Slightly lowering the building would help it fit in better with the feel of the village, said Dunne.

The Final Figures

Dunne, the independent councillor, also said he would prefer to see half cost-rental homes and half social homes, as in earlier plans. Having people with a mix of incomes is more sustainable, he says.

Hannigan said Circle would be keen to deliver more cost-rental there. “But the reality is, financially, that probably won’t be possible. It’s likely to be 38.”

Cost inflation in terms of materials and labour has gone up by nearly 16 percent, and interest rates have doubled, he said.

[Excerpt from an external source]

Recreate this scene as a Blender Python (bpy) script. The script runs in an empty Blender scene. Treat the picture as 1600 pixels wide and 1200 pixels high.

“When you add those two together you start to get to a point where the rentals are not really affordable above that,” he said. But they have made a commitment to deliver some cost-rental and so will do that, he said.

“There’ll probably be a degree of equity that we need to put in ourselves, from Circle, to make it happen,” he says. “But we couldn’t risk putting more in, because of the financial impact it would have overall.”

If the first planning application had gone smoothly, and the apartments built to that original schedule, they would already be allocating the homes to people, he said, and there would be 76 cost-rental homes.

“So we’ve lost almost half of them because of the time delay and also because of the impact of the financial crisis that we’re feeling in the country in terms of costs rising,” he said.

Calculations and current timelines could still change again. “At the end of the day, it’s still open to appeal and it’s still open to judicial review,” he said.

Brady, the local resident, said residents aren’t anti-development, just anti-this-development. “We would be delighted for development to be put in there.”

“People seem to say this is great housing. But there’s no houses going in there,” he said. “What’s going in there is one- and two-bed apartments, and no one can ever buy them.”

Residents are looking at the plans, he said, putting in observations. And “we’re engaging with our solicitor in relation to where we go”.